[GOAL]
Restate the opening lines of the material below word for word, stopping after the line that contains "return EYE + d * ((Y - CAM_Y) / d[1])".
-- Begin DATA EXTRACT --
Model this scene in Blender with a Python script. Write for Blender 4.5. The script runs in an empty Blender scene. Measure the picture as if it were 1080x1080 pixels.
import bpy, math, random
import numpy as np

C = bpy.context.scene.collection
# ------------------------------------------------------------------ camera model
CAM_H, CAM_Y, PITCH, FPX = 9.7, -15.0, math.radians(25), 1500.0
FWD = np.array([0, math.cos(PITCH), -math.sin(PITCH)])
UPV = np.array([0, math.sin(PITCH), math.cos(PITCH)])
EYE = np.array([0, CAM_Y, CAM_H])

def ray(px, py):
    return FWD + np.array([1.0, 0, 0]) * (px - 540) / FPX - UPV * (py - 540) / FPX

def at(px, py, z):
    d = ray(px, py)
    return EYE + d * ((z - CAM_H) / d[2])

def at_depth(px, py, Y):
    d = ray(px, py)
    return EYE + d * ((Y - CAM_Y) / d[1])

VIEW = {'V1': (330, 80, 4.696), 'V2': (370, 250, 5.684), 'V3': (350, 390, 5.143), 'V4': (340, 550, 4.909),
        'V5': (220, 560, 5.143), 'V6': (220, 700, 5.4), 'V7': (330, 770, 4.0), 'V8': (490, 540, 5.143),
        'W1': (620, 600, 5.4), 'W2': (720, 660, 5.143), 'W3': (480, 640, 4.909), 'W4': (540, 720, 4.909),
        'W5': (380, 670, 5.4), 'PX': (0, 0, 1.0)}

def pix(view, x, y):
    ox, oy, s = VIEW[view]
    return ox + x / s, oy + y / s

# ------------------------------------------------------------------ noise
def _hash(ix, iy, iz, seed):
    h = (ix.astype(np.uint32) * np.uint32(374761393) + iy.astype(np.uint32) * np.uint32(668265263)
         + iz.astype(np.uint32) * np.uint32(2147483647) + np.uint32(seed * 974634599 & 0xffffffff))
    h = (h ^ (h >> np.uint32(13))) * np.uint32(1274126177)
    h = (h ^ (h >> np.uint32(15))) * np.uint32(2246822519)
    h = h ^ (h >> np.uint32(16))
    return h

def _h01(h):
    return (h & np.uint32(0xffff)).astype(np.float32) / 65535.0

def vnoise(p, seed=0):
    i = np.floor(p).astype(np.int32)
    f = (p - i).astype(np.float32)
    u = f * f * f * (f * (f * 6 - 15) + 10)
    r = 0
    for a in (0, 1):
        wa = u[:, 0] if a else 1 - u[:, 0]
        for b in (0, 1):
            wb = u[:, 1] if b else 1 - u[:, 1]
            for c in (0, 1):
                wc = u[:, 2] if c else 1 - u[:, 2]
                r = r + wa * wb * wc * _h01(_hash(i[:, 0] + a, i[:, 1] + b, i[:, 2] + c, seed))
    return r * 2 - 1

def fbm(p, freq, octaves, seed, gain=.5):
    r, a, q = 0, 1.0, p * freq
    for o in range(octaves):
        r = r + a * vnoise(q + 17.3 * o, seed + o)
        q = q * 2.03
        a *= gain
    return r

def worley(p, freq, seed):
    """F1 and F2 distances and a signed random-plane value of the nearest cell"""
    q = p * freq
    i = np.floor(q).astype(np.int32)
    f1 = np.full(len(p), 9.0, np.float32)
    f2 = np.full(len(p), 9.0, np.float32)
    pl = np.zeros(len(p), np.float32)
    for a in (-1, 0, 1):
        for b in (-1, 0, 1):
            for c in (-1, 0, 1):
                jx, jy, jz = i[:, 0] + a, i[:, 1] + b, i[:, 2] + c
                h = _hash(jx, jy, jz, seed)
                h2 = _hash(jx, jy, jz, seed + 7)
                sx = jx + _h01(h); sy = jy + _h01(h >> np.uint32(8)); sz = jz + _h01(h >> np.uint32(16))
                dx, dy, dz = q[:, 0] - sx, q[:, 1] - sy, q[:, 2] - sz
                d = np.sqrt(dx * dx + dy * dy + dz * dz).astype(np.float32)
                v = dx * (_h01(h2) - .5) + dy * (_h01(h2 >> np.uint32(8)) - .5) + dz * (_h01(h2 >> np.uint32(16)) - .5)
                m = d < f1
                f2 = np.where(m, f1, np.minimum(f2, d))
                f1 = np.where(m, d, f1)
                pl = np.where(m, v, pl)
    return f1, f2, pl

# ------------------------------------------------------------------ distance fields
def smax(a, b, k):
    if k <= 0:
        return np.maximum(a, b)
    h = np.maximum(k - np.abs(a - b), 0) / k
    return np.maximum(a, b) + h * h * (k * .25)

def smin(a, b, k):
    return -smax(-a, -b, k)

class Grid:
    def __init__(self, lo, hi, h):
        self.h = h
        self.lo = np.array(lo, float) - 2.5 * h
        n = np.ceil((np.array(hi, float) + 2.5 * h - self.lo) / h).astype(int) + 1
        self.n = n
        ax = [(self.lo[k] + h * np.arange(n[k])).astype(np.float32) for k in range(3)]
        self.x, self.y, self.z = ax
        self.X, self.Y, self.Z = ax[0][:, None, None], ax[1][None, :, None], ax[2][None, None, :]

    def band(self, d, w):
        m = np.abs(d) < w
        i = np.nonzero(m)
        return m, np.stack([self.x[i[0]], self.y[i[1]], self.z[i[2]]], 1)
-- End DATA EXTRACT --
[RESULT BELOW]
Model this scene in Blender with a Python script. Write for Blender 4.5. The script runs in an empty Blender scene. Measure the picture as if it were 1080x1080 pixels.
import bpy, math, random
import numpy as np

C = bpy.context.scene.collection
# ------------------------------------------------------------------ camera model
CAM_H, CAM_Y, PITCH, FPX = 9.7, -15.0, math.radians(25), 1500.0
FWD = np.array([0, math.cos(PITCH), -math.sin(PITCH)])
UPV = np.array([0, math.sin(PITCH), math.cos(PITCH)])
EYE = np.array([0, CAM_Y, CAM_H])

def ray(px, py):
    return FWD + np.array([1.0, 0, 0]) * (px - 540) / FPX - UPV * (py - 540) / FPX

def at(px, py, z):
    d = ray(px, py)
    return EYE + d * ((z - CAM_H) / d[2])

def at_depth(px, py, Y):
    d = ray(px, py)
    return EYE + d * ((Y - CAM_Y) / d[1])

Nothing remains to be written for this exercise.